Mit immer neuen Lagern – die Regierung will drei weitere für 2500 Menschen bauen – lässt sich das Problem aber kaum lösen. „Man kann doch die südlichen Eingangsländer nicht mit dem Problem allein lassen“, beschwert sich Psarropoulos über die „DublinII“-Regel. Er wünscht sich mehr Solidarität unter Europäern, einen Verteilerschlüssel für die Aufnahme von Flüchtlingen. Und EU-Druck auf die Türkei, damit die ihre Küste besser sichert und sich an den Vertrag hält, wonach sie Migranten zurücknehmen muss, die von ihr aus nach Griechenland kamen. Also so gut wie alle.

Die Griechen aber schieben offenbar auch ab, ohne auf die Türken zu warten: Laut „Human Rights Watch“ werden immer wieder Flüchtlinge von griechischen Beamten bei Nacht heimlich über den Grenzfluss Evros in die Türkei zurückgejagt.
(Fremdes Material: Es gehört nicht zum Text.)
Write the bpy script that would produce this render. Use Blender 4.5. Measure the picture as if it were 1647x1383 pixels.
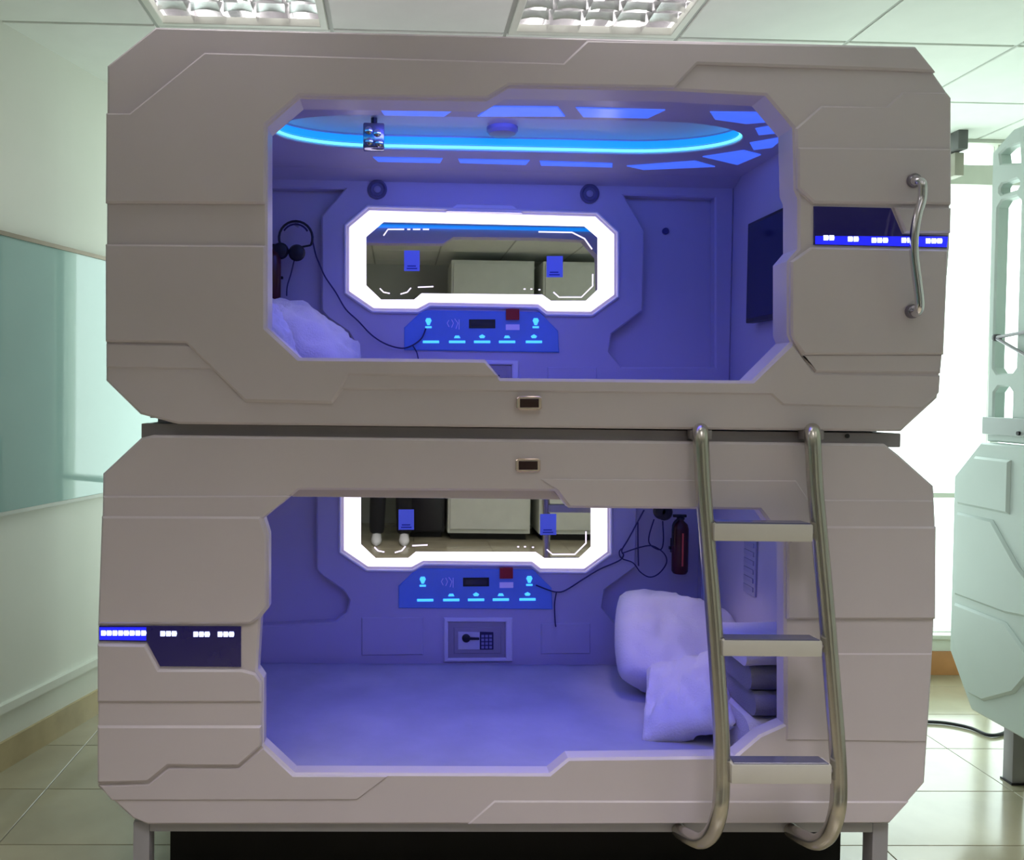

Heimliche Rückschiebung in die Türkei

Natassa Stachini, Anwältin auf Chios, recherchierte, was mit Illegalen geschah, die man auf Fähren angeblich nach Thessaloniki brachte; dort aber ist gar kein Lager. „Wir wissen, dass man sie illegal über die türkische Grenze schickt“, sagte Stachini zu einem Beamten. Der meinte: „Es soll ihnen doch nur besser gehen. Jeder weiß doch, wie es hier im Lager aussieht. Es sind zu viele.“

AUF EINEN BLICK

Immer mehr Flüchtlinge wollen über die Türkei und Griechenland nach Nord- und Mitteleuropa. 2008 wurden 146.000 aufgegriffen, 2002 noch 58.000. In den griechischen Auffanglagern herrschen nach Ansicht vieler Kritiker üble Zustände, die Behördenpraxis macht es den Migranten fast unmöglich, Asylanträge zu stellen. Immer wieder werden Illegale von griechischen Polizisten zurück in die Türkei geschleust.